The Illustrated London News, vol. 38, no. 1080, p. 272.

March 23, 1861

THE UNITED STATES' NAVY.—Mr. Dowes, of Massachusetts, from the Committee of the House of Representatives to whom was referred the President's message of Jan. 8, has reported concerning the United States' navy. It appears that there are now in commission, in various parts of the world, forty-eight vessels; that twenty-eight are unfit for service, and not to be repaired under several weeks' or even months' time; that the entire naval force available for the defence of the Atlantic coast at the time this committee was appointed consisted of the steamer Brooklyn, of 25 guns, and the store-ship Relief, of two guns; the former being unable, by reason of her draught, to enter Charleston harbour with safety, and the latter being under orders for the African coast.
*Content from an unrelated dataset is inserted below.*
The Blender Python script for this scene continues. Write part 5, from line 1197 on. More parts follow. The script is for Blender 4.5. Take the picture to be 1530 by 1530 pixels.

Under these circumstances, the committee refer with much severity to the extraordinary disposition of our naval force, by which it was kept out of the way in a manner which would be injudicious at any time, but which now clearly showed hopeless imbecility or a deliberate conspiracy to give the country into the hands of traitors. The report next takes up the matter of resignations by traitorous naval officers, sets forth in plain terms the name and offense of each of these, and places in a clear light the extraordinary conduct of the Secretary of the Navy in accepting the resignations, concluding by recommending the passage of a resolution of censure upon that Cabinet officer.—New York Tribune.